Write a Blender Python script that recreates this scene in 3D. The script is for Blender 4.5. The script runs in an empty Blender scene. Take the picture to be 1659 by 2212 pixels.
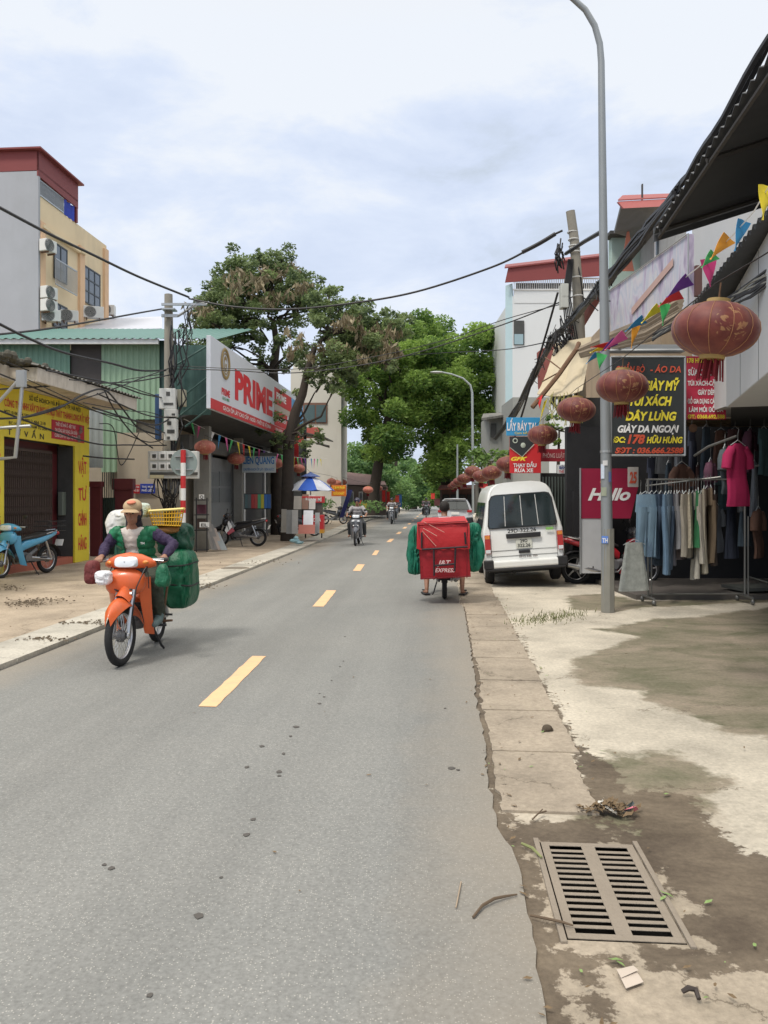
import bpy, math, random, bmesh
import numpy as np
from mathutils import Vector, Matrix
R_ = math.radians
# ---------------------------------------------------------------- frames
# world: camera stands at x=0,y=0 looking along +Y.  The street runs 4.3 degrees to the right of that.
F = 1662.0; CX = 829.5; HY = 1075.0; CAMH = 1.58
ROT = -math.atan(.0755)
CT, SN = math.cos(ROT), math.sin(ROT)
def ST(s, t, z=0.0): return Vector((t*CT - s*SN, t*SN + s*CT, z))
def W(px, py, Y): return Vector(((px-CX)/F*Y, Y, CAMH-(py-HY)/F*Y))
def G(px, py, z=0.0):
    Y = (CAMH-z)*F/(py-HY)
    return Vector(((px-CX)/F*Y, Y, z))
def toST(p): return (-p[0]*SN + p[1]*CT, p[0]*CT + p[1]*SN)     # (s, t)
def Yat(px, t):   # depth at which the line of sight of column px meets the street-parallel plane t
    k = (px-CX)/F
    return t/(k*CT+SN)
def WT(px, py, t): return W(px, py, Yat(px, t))
# ---------------------------------------------------------------- camera, world, sun, exposure
scene = bpy.context.scene
cam_d = bpy.data.cameras.new("camera"); cam = bpy.data.objects.new("camera", cam_d)
scene.collection.objects.link(cam); scene.camera = cam
cam.location = (0, 0, CAMH); cam.rotation_euler = (R_(90), 0, 0)
cam_d.sensor_fit = 'VERTICAL'; cam_d.sensor_height = 36.0
cam_d.lens = F/2212.0*36.0
cam_d.shift_y = -(1106.0-HY)/2212.0
cam_d.clip_start = 0.05; cam_d.clip_end = 4000
SUN_AZ, SUN_EL = 218.0, 58.0      # compass-like: from behind and to the left of the camera
world = bpy.data.worlds.new("World"); scene.world = world; world.use_nodes = True
nt = world.node_tree; nt.nodes.clear()
def N(tree, typ, **kw):
    n = tree.nodes.new(typ)
    for k, v in kw.items():
        if k in n.inputs: n.inputs[k].default_value = v
        else: setattr(n, k, v)
    return n
out = N(nt, 'ShaderNodeOutputWorld'); bg = N(nt, 'ShaderNodeBackground')
sky = N(nt, 'ShaderNodeTexSky', sky_type='NISHITA', sun_disc=False, sun_elevation=R_(SUN_EL), sun_rotation=R_(SUN_AZ))
skm = N(nt, 'ShaderNodeVectorMath', operation='SCALE'); skm.inputs['Scale'].default_value = .1
nt.links.new(sky.outputs[0], skm.inputs[0])
tc = N(nt, 'ShaderNodeTexCoord')
mp = N(nt, 'ShaderNodeMapping'); mp.inputs['Scale'].default_value = (1, 1, 2.3); mp.inputs['Location'].default_value = (3.1, .7, .25)
nt.links.new(tc.outputs['Generated'], mp.inputs[0])
n1 = N(nt, 'ShaderNodeTexNoise', Scale=1.7, Detail=7.0, Roughness=.50, Distortion=.35)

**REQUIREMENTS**
Collect each line above holding the string "runs".

**CORRECT OUTPUT**
Write a Blender Python script that recreates this scene in 3D. The script is for Blender 4.5. The script runs in an empty Blender scene. Take the picture to be 1659 by 2212 pixels.
# world: camera stands at x=0,y=0 looking along +Y.  The street runs 4.3 degrees to the right of that.